REQUIRED WORK: Quote the data below in full, minus the images.

________________________

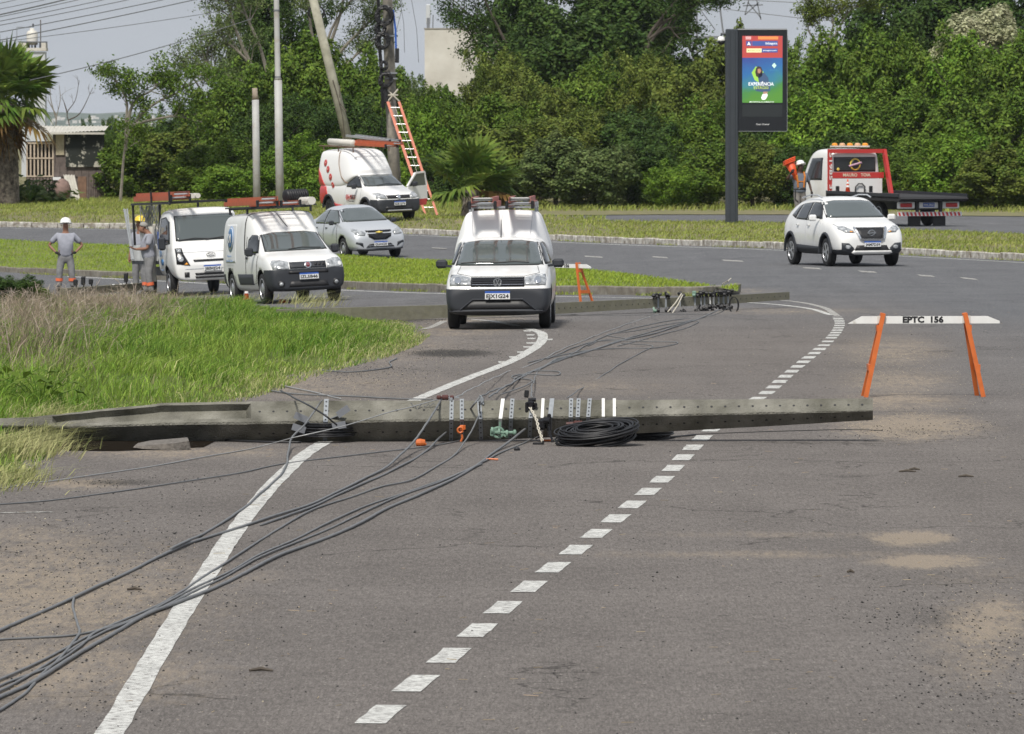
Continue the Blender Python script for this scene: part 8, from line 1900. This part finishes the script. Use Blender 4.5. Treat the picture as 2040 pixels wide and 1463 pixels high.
# third worker behind, yellow helmet
J = dict(base, shL=(.19, 0, 1.40), elL=(.27, -.05, 1.14), wrL=(.20, -.22, .98), shR=(-.19, 0, 1.40), elR=(-.27, .0, 1.12), wrR=(-.27, -.08, .88), hdL=(-.3, -.6, -.3), hdR=(0, -.1, -.9), pnL=(-.5, 0, -.5), pnR=(.9, 0, 0),
         hipL=(.10, 0, .90), knL=(.12, -.03, .50), anL=(.13, .02, .09), hipR=(-.10, 0, .90), knR=(-.13, -.02, .50), anR=(-.14, .02, .09), ftL=Vector((.03, -.17, 0)), ftR=Vector((-.03, -.17, 0)))
J = {k: Vector(v) for k, v in J.items()}
p = P(280, 586); person(J, 'worker in a yellow helmet mostly hidden behind the bareheaded worker', p, R(-35), M['skin'], M['shirt'], M['trousers'], helmet=M['yhelmet'], bands=False)
# worker carrying cones behind the crossover, mid-stride
J = dict(base, shL=(.20, 0, 1.41), elL=(.31, .02, 1.14), wrL=(.36, -.05, .90), shR=(-.20, 0, 1.41), elR=(-.42, -.12, 1.30), wrR=(-.34, -.22, 1.46), hdL=(.05, -.1, -.9), hdR=(.3, -.1, .5), pnL=(-.9, 0, 0), pnR=(.5, .5, 0),
         hipL=(.09, 0, .90), knL=(.10, -.10, .52), anL=(.10, .12, .16), hipR=(-.09, 0, .90), knR=(-.12, -.20, .53), anR=(-.14, -.16, .09), ftL=Vector((.02, -.15, -.03)), ftR=Vector((-.02, -.17, 0)),
         head=(.02, -.03, 1.68), jaw=(.02, -.04, 1.60), nose=(.05, -.13, 1.66))
J = {k: Vector(v) for k, v in J.items()}
p = AT(1592, 440, 200); p.z = float(hB(np.array([p.x]), np.array([p.y]))[0])
p = AT(1593, 443, 206)
r4, J4 = person(J, 'worker in white helmet and orange harness carrying traffic cones on his shoulder', p, R(12), M['skin2'], M['shirtdark'], M['trousers2'], helmet=M['helmet'], bands=False, gloves=True, scale=1.05)
mb = MB()
for s_ in (-1, 1): mb.tube([(s_ * .10, .10, 1.45), (s_ * .12, -.04, 1.50), (s_ * .125, -.145, 1.38), (s_ * .10, -.165, 1.22), (s_ * .09, -.155, 1.05)], .030, 6)
mb.tube([(-.12, -.16, 1.22), (.12, -.16, 1.22)], .02, 6); mb.build('harness', mat('harness_orange', (.50, .17, .02), .7), r4)
mb = MB(); mb.tube([(math.cos(t) * .175, math.sin(t) * .145 - .01, 1.0 + .01 * math.sin(t * 3)) for t in [k * .35 for k in range(19)]], .028, 6); mb.tube([(-.16, -.10, .98), (-.20, -.22, .70), (-.12, -.28, .62)], .018, 5); mb.build('tool_belt', M['ink'], r4)
bpy.context.view_layer.update()
st_ = None
mw = r4.matrix_world
for i in range(3):
    rt = empty('traffic_cone', (0, 0, 0), 0, ['orange cone held upside down on the worker shoulder, outermost of the stack', 'orange cone nested inside the first on the worker shoulder', 'innermost orange cone of the stack on the worker shoulder'][i], 'traffic cone', 'cones carried on the shoulder')
    MB().box((0, 0, .0), (.36, .36, .04), bev=.02).build('base', M['cone'], rt); MB().lathe([(.14, .02), (.035, .62)], 18).build('cone_body', M['cone'], rt, True); MB().lathe([(.142 - .32 * .175, .32), (.142 - .46 * .175, .46)], 18).build('reflective_band', M['helmet'], rt)
    rt.matrix_world = mw @ Matrix.Translation((-.33 - .00 * i, -.02, 1.78 + .05 * i)) @ Euler((math.radians(172), math.radians(-22), 0)).to_matrix().to_4x4()
# cone on the tow truck bed
tt = [o for o in bpy.data.objects if o.name == 'tow_truck'][0]
c_ = cone((0, 0, 0), 'small orange and white cone standing on the tow truck bed by the cab', .9); c_.matrix_world = tt.matrix_world @ Matrix.Translation((-.5, .50, 1.03)) @ Matrix.Scale(.62, 4)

________________________

SOLUTION TO THE EXERCISE:
Continue the Blender Python script for this scene: part 8, from line 1900. This part finishes the script. Use Blender 4.5. Treat the picture as 2040 pixels wide and 1463 pixels high.
# third worker behind, yellow helmet
J = dict(base, shL=(.19, 0, 1.40), elL=(.27, -.05, 1.14), wrL=(.20, -.22, .98), shR=(-.19, 0, 1.40), elR=(-.27, .0, 1.12), wrR=(-.27, -.08, .88), hdL=(-.3, -.6, -.3), hdR=(0, -.1, -.9), pnL=(-.5, 0, -.5), pnR=(.9, 0, 0),
         hipL=(.10, 0, .90), knL=(.12, -.03, .50), anL=(.13, .02, .09), hipR=(-.10, 0, .90), knR=(-.13, -.02, .50), anR=(-.14, .02, .09), ftL=Vector((.03, -.17, 0)), ftR=Vector((-.03, -.17, 0)))
J = {k: Vector(v) for k, v in J.items()}
p = P(280, 586); person(J, 'worker in a yellow helmet mostly hidden behind the bareheaded worker', p, R(-35), M['skin'], M['shirt'], M['trousers'], helmet=M['yhelmet'], bands=False)
# worker carrying cones behind the crossover, mid-stride
J = dict(base, shL=(.20, 0, 1.41), elL=(.31, .02, 1.14), wrL=(.36, -.05, .90), shR=(-.20, 0, 1.41), elR=(-.42, -.12, 1.30), wrR=(-.34, -.22, 1.46), hdL=(.05, -.1, -.9), hdR=(.3, -.1, .5), pnL=(-.9, 0, 0), pnR=(.5, .5, 0),
         hipL=(.09, 0, .90), knL=(.10, -.10, .52), anL=(.10, .12, .16), hipR=(-.09, 0, .90), knR=(-.12, -.20, .53), anR=(-.14, -.16, .09), ftL=Vector((.02, -.15, -.03)), ftR=Vector((-.02, -.17, 0)),
         head=(.02, -.03, 1.68), jaw=(.02, -.04, 1.60), nose=(.05, -.13, 1.66))
J = {k: Vector(v) for k, v in J.items()}
p = AT(1592, 440, 200); p.z = float(hB(np.array([p.x]), np.array([p.y]))[0])
p = AT(1593, 443, 206)
r4, J4 = person(J, 'worker in white helmet and orange harness carrying traffic cones on his shoulder', p, R(12), M['skin2'], M['shirtdark'], M['trousers2'], helmet=M['helmet'], bands=False, gloves=True, scale=1.05)
mb = MB()
for s_ in (-1, 1): mb.tube([(s_ * .10, .10, 1.45), (s_ * .12, -.04, 1.50), (s_ * .125, -.145, 1.38), (s_ * .10, -.165, 1.22), (s_ * .09, -.155, 1.05)], .030, 6)
mb.tube([(-.12, -.16, 1.22), (.12, -.16, 1.22)], .02, 6); mb.build('harness', mat('harness_orange', (.50, .17, .02), .7), r4)
mb = MB(); mb.tube([(math.cos(t) * .175, math.sin(t) * .145 - .01, 1.0 + .01 * math.sin(t * 3)) for t in [k * .35 for k in range(19)]], .028, 6); mb.tube([(-.16, -.10, .98), (-.20, -.22, .70), (-.12, -.28, .62)], .018, 5); mb.build('tool_belt', M['ink'], r4)
bpy.context.view_layer.update()
st_ = None
mw = r4.matrix_world
for i in range(3):
    rt = empty('traffic_cone', (0, 0, 0), 0, ['orange cone held upside down on the worker shoulder, outermost of the stack', 'orange cone nested inside the first on the worker shoulder', 'innermost orange cone of the stack on the worker shoulder'][i], 'traffic cone', 'cones carried on the shoulder')
    MB().box((0, 0, .0), (.36, .36, .04), bev=.02).build('base', M['cone'], rt); MB().lathe([(.14, .02), (.035, .62)], 18).build('cone_body', M['cone'], rt, True); MB().lathe([(.142 - .32 * .175, .32), (.142 - .46 * .175, .46)], 18).build('reflective_band', M['helmet'], rt)
    rt.matrix_world = mw @ Matrix.Translation((-.33 - .00 * i, -.02, 1.78 + .05 * i)) @ Euler((math.radians(172), math.radians(-22), 0)).to_matrix().to_4x4()
# cone on the tow truck bed
tt = [o for o in bpy.data.objects if o.name == 'tow_truck'][0]
c_ = cone((0, 0, 0), 'small orange and white cone standing on the tow truck bed by the cab', .9); c_.matrix_world = tt.matrix_world @ Matrix.Translation((-.5, .50, 1.03)) @ Matrix.Scale(.62, 4)